Entries with scene source code
"""

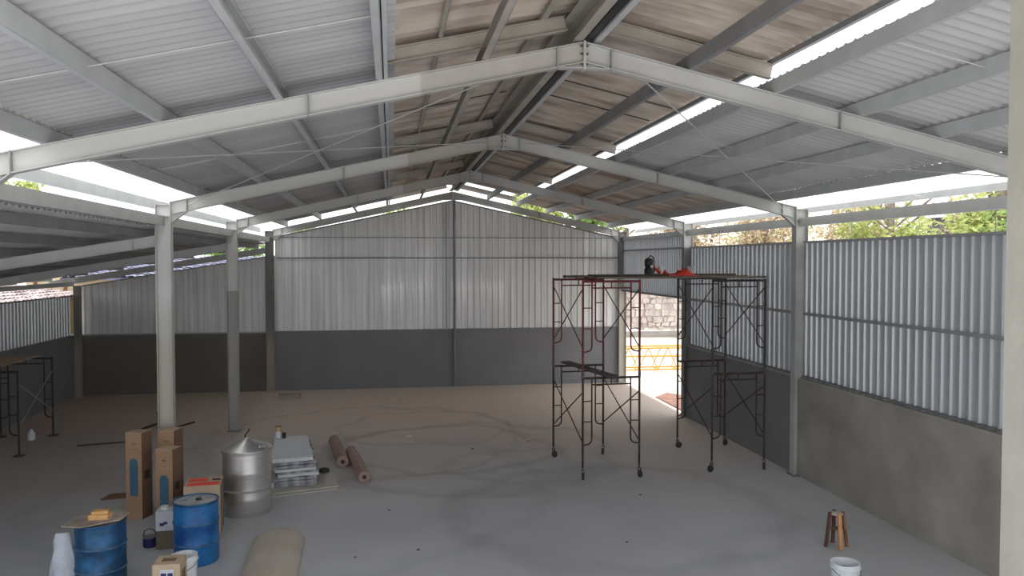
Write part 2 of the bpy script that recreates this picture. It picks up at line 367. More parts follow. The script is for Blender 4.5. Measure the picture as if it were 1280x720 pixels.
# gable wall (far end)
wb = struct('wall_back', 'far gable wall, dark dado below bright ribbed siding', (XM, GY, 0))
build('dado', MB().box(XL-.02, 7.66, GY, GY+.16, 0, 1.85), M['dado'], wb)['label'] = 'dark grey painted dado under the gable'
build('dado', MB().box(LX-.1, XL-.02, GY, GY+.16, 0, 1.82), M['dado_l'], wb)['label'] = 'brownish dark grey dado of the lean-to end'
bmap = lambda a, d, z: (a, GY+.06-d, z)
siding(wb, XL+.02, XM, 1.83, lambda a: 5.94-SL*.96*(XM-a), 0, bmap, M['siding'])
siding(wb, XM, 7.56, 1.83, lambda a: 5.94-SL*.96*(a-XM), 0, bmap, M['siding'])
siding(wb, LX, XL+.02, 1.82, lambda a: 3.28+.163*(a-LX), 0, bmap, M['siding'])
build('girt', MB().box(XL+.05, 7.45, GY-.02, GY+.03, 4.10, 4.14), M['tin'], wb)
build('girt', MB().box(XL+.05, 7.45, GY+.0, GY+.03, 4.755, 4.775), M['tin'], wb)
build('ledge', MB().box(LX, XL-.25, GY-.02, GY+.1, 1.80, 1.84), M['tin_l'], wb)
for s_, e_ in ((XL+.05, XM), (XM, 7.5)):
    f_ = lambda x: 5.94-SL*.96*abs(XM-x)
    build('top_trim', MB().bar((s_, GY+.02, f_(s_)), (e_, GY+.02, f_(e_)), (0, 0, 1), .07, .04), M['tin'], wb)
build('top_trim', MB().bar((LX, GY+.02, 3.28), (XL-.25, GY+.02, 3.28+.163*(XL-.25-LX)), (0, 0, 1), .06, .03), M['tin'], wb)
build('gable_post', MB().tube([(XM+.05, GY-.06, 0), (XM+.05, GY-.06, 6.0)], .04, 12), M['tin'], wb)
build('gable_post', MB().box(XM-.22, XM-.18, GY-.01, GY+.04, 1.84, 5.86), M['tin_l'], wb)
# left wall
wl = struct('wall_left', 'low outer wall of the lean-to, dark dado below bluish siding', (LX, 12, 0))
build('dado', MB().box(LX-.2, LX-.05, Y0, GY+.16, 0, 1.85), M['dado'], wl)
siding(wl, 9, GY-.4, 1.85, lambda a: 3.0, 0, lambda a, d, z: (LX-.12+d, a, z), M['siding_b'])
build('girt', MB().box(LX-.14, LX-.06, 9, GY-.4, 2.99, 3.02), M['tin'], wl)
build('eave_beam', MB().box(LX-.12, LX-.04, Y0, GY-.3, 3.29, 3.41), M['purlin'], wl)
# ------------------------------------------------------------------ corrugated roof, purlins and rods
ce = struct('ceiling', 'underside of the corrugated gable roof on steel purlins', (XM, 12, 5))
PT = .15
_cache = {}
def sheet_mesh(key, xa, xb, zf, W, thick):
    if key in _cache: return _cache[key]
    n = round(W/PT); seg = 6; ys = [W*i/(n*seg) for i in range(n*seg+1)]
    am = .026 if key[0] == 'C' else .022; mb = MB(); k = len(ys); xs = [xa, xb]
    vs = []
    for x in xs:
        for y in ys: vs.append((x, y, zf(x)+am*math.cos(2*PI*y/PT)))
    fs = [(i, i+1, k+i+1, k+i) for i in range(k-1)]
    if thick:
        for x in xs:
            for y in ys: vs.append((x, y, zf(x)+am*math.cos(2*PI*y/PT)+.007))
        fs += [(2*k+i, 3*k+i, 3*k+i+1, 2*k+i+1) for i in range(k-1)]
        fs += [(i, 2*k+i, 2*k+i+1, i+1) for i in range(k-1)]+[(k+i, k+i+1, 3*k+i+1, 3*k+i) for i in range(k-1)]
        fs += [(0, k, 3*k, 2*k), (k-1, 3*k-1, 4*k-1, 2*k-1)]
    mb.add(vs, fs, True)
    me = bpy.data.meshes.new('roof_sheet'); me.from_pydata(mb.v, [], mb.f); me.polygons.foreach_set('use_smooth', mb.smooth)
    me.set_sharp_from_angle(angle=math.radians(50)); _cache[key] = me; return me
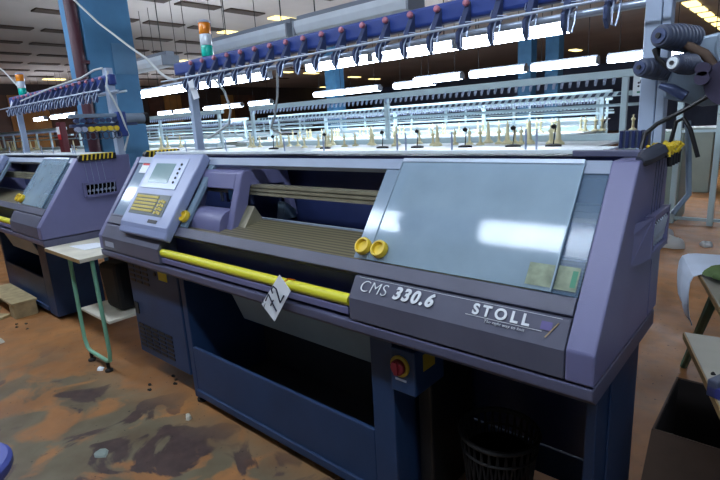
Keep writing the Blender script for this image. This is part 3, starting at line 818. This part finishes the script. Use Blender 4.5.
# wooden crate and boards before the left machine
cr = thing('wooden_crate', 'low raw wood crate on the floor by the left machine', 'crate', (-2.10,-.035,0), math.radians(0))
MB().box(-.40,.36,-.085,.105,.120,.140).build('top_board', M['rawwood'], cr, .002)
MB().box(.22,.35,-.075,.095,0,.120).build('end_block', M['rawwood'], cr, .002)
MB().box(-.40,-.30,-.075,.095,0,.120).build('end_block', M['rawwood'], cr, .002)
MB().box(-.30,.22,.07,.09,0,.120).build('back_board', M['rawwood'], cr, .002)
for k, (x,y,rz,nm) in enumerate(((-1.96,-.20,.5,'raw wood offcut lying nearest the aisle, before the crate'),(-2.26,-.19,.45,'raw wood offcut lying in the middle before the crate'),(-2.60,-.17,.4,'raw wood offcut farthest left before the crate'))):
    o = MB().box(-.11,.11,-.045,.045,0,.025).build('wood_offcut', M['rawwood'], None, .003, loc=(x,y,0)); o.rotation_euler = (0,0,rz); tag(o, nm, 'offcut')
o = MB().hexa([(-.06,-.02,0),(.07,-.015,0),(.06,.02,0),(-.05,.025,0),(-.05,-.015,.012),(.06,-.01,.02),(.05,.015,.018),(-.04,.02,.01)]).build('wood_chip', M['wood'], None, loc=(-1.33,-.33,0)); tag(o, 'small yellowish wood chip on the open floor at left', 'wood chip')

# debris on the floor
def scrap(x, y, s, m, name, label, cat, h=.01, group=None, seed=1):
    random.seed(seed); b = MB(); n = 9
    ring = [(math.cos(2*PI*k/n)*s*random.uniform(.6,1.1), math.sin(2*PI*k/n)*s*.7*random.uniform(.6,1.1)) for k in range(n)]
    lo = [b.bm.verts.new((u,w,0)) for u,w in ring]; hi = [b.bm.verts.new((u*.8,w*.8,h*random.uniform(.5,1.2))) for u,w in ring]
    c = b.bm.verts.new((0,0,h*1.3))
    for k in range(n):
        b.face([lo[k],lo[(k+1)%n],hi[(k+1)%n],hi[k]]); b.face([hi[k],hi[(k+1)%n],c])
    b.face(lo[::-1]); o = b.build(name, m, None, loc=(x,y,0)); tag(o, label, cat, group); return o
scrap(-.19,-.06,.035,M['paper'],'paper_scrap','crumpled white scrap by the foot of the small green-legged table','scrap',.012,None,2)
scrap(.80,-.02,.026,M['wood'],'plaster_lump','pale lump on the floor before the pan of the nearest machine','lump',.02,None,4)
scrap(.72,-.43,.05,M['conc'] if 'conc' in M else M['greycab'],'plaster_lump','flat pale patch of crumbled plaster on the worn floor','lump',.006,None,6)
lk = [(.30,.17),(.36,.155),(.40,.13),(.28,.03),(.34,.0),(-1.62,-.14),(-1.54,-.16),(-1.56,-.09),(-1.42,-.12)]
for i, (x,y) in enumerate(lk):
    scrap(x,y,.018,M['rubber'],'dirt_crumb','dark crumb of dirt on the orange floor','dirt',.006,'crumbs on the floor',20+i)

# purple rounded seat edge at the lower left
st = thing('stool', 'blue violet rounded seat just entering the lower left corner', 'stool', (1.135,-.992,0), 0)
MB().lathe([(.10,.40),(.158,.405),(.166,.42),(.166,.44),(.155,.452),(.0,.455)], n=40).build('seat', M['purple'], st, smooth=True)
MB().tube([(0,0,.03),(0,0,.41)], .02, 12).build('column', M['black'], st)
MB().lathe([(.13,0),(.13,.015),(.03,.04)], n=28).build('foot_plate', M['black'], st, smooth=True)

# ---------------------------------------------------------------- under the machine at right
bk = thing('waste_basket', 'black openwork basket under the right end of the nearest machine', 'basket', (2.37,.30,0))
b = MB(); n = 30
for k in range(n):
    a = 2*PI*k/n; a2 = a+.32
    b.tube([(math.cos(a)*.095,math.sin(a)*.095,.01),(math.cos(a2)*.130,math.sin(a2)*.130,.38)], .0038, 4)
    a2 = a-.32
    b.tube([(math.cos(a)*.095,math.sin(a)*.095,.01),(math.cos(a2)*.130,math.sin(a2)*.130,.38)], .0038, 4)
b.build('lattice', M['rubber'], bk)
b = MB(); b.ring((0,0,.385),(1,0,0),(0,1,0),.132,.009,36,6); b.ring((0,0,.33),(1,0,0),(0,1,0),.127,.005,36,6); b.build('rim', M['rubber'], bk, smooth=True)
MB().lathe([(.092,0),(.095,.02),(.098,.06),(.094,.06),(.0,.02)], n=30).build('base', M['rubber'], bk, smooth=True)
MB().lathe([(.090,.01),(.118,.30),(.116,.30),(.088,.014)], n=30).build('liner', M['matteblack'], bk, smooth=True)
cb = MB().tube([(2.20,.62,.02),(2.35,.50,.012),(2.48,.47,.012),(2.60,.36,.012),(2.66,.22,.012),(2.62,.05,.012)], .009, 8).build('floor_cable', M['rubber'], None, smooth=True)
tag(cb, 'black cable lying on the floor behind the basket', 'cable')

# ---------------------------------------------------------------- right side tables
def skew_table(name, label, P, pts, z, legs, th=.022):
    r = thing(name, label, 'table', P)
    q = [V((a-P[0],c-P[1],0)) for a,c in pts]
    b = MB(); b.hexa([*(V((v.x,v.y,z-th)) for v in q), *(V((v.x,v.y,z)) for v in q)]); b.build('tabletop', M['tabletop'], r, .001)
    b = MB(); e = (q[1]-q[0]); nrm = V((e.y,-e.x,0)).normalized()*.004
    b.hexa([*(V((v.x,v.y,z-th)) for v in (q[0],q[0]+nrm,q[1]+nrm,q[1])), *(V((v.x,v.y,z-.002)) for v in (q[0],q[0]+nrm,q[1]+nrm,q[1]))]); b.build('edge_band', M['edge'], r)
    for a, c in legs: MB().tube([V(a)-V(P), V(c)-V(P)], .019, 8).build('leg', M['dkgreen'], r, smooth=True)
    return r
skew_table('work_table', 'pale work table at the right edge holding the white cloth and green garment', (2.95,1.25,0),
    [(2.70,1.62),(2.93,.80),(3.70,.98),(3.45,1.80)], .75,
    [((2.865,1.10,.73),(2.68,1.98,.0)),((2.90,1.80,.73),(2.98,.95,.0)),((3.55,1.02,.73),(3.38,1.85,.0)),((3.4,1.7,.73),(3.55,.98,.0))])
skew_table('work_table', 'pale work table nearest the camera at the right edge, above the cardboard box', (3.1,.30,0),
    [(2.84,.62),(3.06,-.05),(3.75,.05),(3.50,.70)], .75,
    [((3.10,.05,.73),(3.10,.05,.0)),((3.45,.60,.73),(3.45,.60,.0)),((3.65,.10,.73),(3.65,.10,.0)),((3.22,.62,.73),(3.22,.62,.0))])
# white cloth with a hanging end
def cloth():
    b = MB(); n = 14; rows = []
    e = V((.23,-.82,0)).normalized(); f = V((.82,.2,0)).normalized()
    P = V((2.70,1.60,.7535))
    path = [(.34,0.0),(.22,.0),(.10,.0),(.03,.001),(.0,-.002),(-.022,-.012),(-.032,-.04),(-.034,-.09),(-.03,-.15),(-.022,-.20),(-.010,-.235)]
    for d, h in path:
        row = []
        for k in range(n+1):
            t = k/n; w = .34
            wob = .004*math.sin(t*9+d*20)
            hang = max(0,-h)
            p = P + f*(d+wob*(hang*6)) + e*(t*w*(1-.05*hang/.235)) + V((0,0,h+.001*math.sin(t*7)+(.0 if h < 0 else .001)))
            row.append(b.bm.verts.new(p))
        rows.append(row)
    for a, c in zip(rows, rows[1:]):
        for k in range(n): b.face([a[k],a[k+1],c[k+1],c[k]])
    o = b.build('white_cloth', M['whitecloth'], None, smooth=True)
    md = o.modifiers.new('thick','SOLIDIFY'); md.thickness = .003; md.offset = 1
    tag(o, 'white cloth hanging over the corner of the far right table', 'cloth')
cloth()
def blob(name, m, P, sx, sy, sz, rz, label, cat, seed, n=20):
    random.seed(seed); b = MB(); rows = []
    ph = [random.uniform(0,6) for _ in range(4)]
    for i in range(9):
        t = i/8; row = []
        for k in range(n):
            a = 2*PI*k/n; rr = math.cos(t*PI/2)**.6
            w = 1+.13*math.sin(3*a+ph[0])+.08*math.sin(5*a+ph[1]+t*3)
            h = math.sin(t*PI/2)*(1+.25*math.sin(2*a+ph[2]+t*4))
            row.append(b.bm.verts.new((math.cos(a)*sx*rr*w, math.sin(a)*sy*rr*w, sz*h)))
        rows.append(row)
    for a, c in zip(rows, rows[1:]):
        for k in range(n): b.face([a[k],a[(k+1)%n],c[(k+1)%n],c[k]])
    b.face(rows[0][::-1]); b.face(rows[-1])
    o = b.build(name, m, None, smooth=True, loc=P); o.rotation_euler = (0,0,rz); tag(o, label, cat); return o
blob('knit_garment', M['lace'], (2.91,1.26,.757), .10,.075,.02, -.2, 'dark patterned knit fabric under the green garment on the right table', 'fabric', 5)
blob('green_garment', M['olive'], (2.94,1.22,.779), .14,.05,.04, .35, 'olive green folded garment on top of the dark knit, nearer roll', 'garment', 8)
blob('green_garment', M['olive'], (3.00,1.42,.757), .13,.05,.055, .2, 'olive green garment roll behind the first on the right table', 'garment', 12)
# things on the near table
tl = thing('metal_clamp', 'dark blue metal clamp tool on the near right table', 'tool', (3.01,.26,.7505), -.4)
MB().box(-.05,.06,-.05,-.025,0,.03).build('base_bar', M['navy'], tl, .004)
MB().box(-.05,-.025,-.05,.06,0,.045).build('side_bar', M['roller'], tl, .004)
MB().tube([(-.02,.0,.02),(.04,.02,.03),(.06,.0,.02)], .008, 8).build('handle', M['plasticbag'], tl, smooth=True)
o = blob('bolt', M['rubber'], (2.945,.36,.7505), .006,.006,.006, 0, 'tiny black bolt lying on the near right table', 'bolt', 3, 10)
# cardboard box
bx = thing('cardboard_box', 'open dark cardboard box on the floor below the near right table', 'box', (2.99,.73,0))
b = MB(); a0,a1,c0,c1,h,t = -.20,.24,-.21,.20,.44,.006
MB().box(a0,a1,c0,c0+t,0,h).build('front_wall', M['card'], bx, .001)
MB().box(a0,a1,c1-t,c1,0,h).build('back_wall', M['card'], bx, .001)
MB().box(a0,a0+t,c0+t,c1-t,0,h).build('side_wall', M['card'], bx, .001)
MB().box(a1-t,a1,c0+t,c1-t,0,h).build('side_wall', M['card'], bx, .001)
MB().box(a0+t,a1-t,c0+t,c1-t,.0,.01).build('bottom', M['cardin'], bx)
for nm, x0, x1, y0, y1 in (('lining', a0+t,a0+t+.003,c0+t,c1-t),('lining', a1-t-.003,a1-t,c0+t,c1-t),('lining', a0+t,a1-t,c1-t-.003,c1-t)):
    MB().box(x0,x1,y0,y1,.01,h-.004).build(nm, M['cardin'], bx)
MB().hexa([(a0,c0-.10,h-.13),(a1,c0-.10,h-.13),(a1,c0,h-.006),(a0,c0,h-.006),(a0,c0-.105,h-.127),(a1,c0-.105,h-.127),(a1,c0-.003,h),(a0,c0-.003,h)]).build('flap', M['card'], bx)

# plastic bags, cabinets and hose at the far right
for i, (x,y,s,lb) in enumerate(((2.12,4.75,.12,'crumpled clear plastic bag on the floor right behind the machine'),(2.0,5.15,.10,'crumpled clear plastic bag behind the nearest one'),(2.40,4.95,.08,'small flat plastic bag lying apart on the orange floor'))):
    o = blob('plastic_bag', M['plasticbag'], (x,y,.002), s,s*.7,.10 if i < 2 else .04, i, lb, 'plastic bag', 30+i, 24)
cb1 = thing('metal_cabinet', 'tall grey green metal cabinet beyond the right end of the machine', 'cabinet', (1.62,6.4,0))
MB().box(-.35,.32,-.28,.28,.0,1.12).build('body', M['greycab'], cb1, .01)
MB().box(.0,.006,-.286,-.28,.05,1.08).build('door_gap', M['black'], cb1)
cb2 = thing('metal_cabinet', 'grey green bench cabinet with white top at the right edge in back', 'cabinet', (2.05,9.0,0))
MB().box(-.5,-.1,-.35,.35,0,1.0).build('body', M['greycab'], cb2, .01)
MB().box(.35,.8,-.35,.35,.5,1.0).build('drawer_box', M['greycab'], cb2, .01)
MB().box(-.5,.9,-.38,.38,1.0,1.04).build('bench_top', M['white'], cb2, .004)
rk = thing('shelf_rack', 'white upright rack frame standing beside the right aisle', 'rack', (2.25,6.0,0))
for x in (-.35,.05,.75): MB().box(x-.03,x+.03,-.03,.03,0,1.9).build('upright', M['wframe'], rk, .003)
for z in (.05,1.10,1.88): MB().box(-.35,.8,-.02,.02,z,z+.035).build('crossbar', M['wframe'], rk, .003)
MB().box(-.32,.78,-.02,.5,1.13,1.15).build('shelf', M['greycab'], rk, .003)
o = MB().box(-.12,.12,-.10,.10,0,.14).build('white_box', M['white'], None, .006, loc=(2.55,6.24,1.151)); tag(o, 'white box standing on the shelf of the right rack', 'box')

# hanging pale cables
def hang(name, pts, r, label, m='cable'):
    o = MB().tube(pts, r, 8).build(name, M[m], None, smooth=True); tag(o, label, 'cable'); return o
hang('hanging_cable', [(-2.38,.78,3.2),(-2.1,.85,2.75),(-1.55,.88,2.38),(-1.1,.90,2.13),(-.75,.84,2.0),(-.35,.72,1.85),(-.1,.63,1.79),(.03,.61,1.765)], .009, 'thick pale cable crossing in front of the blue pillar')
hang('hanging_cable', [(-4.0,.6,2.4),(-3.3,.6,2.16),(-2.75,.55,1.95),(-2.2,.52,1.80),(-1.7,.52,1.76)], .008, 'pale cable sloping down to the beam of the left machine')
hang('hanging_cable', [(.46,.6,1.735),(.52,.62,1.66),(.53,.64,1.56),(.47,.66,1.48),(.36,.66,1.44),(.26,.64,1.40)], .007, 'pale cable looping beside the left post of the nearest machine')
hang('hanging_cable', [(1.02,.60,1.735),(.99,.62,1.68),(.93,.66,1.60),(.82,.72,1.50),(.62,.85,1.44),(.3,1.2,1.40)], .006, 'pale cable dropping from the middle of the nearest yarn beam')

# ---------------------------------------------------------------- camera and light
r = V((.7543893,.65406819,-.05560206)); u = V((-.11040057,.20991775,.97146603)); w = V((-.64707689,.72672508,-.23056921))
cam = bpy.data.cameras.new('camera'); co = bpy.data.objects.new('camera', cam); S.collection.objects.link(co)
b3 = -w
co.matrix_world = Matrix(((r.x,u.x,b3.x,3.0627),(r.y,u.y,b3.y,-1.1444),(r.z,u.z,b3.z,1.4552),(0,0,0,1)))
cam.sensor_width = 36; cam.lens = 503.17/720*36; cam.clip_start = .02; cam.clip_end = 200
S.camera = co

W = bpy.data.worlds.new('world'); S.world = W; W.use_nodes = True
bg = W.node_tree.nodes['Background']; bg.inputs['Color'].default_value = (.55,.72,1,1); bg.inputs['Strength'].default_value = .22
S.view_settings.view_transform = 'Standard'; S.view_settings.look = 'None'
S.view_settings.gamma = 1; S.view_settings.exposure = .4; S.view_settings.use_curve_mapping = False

"""

» REQUIREMENTS:
Using the records above, find and show each line with the string "cardin".

» EXERCISE RESULT:
MB().box(a0+t,a1-t,c0+t,c1-t,.0,.01).build('bottom', M['cardin'], bx)
    MB().box(x0,x1,y0,y1,.01,h-.004).build(nm, M['cardin'], bx)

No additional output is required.